Saturday, August 16, 2008

Is Poetry Matter?

There's almost nothing that I don't know about quantum physics, except that it involves all of these things that I normally consider mindboggling made even moreso, to that point just a twist short of mysticism where they don't be, but mean. But that idea that matter might be a substance all its own, in which all other substances can be found, feels like an analogue of the one that poetry is this one, distinct thing, and different subtypes and traits can be found in it.
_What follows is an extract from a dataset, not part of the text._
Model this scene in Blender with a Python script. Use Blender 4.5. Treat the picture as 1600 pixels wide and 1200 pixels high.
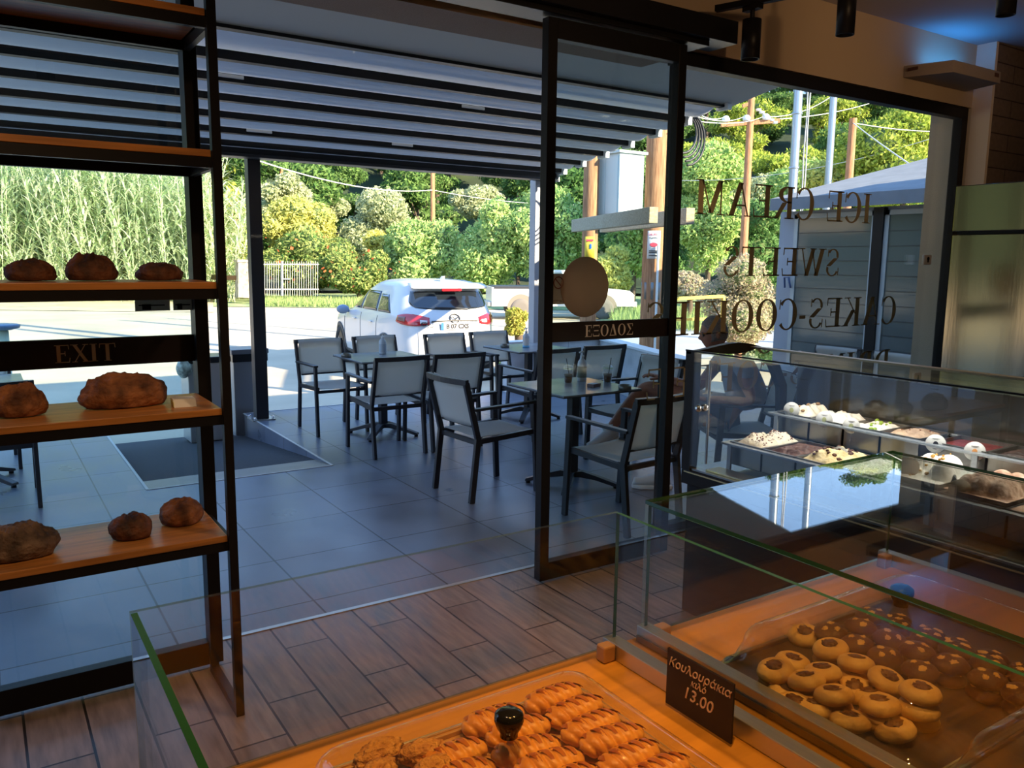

What's remarkable about the second one to me isn't just that people think it, but that people have been thinking it at least as far back as Gorgias of Leontini, who calls poetry "speech with meter" while, maybe, doing what a quantum physicist does when he says something like, "I found a muon"--implying lots of unsignifiable dimensions and systems of order too chorded to the soul, or its verbal equivalent, to be set down as this one thing. But poetry is, for him, and roughly a zillion who come after him, even though it doesn't keep stable traits, aside from verbality, maybe being verbal art, like Jakobson says, but its linearity and functionality are championed too much for that to be it, either. The main thing that can be said to remain, maybe, is the term, the signifier bobbing there and trailing its shunt roots. Maybe.

Maybe it would be better to say, "Is matter poetry?" But asking whether poetry is matter brings not only lots of late 80's connotations and still-present questions about poetry's future, but the one that I'm going to call quantum to seal my ignorance of the meaning of quantum: the word poetry, uprooted from stable meaning, becomes a sort of material thing all its own, and confers that autonomy on what is then known by its name. If this thing is poetry, it becomes elusively knowable as such. If this thing is not, it may be far more easily defined, or its ineffabilities are too subtle, yet. It reflects a more fundamental approach than the one of negative capability, or postmodern skepticism, in which the text itself is a thing, a substance, maybe virtual, apart from its meaning and the various kinds of fiercenesses its deconstruction may lay bare.

But I don't really know. I do know that "Gorgias" lucked out with a name so close to "gorgeous," and may have won the Sophist-v.-logician battle after all by virtue of homophony.